◆ Recorded information:
◇ ◇ ◇ ◇ ◇ ◇ ◇
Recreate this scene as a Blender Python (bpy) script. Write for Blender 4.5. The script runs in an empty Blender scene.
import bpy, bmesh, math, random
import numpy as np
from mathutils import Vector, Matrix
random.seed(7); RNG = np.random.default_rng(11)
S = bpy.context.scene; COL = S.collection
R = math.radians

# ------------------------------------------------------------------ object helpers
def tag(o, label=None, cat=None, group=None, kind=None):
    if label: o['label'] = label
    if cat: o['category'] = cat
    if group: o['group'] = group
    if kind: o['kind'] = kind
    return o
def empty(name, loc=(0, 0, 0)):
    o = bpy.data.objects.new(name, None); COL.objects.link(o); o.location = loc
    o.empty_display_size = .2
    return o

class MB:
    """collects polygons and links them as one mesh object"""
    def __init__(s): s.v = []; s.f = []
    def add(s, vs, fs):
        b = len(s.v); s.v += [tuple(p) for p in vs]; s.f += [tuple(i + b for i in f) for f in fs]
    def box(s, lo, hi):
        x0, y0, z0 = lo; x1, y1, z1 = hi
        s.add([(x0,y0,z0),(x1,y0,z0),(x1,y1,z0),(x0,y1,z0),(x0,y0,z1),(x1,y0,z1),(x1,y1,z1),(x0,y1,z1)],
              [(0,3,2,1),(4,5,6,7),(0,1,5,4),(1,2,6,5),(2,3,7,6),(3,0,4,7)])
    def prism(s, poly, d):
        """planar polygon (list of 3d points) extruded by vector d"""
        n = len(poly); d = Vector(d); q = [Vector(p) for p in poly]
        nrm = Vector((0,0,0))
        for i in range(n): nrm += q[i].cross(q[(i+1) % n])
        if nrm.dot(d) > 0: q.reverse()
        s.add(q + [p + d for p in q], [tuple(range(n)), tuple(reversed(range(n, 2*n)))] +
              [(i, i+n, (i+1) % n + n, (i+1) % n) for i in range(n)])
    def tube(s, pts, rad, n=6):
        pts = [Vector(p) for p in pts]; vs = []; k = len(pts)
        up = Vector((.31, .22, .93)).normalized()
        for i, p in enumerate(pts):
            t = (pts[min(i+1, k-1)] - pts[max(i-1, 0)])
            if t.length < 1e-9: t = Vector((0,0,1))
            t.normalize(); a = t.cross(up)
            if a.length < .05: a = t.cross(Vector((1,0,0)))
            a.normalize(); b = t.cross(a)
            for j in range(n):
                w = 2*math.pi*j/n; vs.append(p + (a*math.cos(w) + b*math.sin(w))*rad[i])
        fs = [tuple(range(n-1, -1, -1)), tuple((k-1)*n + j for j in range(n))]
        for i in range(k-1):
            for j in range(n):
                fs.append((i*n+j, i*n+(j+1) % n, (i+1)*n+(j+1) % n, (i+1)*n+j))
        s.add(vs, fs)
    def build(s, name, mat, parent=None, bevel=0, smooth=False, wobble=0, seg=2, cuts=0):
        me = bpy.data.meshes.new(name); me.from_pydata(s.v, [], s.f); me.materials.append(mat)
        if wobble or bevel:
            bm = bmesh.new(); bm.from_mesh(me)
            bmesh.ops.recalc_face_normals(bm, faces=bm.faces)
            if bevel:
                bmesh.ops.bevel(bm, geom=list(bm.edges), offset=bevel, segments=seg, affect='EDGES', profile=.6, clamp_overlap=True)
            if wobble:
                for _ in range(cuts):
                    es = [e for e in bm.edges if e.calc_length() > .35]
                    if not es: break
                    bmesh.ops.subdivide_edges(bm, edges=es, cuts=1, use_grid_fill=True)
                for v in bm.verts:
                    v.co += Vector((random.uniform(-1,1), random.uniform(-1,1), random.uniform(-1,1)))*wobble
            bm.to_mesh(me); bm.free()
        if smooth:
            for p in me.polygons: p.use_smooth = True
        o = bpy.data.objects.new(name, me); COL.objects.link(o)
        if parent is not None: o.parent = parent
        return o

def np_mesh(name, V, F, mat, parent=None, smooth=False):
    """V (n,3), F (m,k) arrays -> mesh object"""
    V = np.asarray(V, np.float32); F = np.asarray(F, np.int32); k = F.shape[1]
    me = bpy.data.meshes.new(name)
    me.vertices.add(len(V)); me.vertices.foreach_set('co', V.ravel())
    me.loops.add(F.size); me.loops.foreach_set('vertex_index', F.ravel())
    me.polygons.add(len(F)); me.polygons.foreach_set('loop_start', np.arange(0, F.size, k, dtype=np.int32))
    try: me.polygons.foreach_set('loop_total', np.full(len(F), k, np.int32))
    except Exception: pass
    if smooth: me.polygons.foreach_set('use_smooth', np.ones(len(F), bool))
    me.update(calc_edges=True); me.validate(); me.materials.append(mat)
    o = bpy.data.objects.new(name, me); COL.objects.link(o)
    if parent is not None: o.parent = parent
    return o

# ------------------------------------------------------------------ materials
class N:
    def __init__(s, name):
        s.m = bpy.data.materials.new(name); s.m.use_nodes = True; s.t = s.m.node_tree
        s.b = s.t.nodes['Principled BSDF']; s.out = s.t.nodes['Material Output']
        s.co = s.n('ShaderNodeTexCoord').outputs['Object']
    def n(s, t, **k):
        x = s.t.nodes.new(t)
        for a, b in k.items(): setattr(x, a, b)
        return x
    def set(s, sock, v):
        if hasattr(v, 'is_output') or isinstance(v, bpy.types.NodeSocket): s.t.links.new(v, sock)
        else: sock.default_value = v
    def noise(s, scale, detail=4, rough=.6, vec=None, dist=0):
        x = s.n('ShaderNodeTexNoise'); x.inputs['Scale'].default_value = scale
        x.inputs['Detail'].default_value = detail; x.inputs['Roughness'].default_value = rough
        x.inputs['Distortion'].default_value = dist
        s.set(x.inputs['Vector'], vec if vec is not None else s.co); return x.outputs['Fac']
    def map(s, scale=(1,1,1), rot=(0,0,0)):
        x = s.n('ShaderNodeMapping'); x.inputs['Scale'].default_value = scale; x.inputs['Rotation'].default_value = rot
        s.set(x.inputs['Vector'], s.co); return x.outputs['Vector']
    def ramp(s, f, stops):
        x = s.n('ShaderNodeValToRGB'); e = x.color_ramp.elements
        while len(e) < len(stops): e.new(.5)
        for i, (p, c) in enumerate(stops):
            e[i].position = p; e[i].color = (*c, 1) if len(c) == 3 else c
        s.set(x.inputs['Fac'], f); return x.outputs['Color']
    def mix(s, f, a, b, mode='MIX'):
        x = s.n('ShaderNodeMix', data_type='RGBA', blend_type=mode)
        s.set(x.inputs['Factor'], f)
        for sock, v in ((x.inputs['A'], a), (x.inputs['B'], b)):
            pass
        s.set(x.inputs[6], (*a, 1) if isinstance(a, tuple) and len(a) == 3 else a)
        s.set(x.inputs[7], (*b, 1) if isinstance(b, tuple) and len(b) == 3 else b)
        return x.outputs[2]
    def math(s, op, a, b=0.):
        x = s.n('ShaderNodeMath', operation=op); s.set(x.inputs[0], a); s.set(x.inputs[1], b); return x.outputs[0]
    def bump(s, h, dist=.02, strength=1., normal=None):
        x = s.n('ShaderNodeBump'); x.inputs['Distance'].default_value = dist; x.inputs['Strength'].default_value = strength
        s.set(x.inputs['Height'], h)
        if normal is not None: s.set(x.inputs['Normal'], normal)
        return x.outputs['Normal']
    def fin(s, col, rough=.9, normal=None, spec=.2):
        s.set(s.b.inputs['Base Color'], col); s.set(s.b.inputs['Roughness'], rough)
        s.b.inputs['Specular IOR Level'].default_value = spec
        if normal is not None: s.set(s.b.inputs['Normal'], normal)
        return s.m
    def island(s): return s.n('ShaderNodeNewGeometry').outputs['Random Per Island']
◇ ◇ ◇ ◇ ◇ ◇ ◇
◆ Written instruction: From the listing above, collect every line that mentions the word "scene".

◆ Task solution:
Recreate this scene as a Blender Python (bpy) script. Write for Blender 4.5. The script runs in an empty Blender scene.
S = bpy.context.scene; COL = S.collection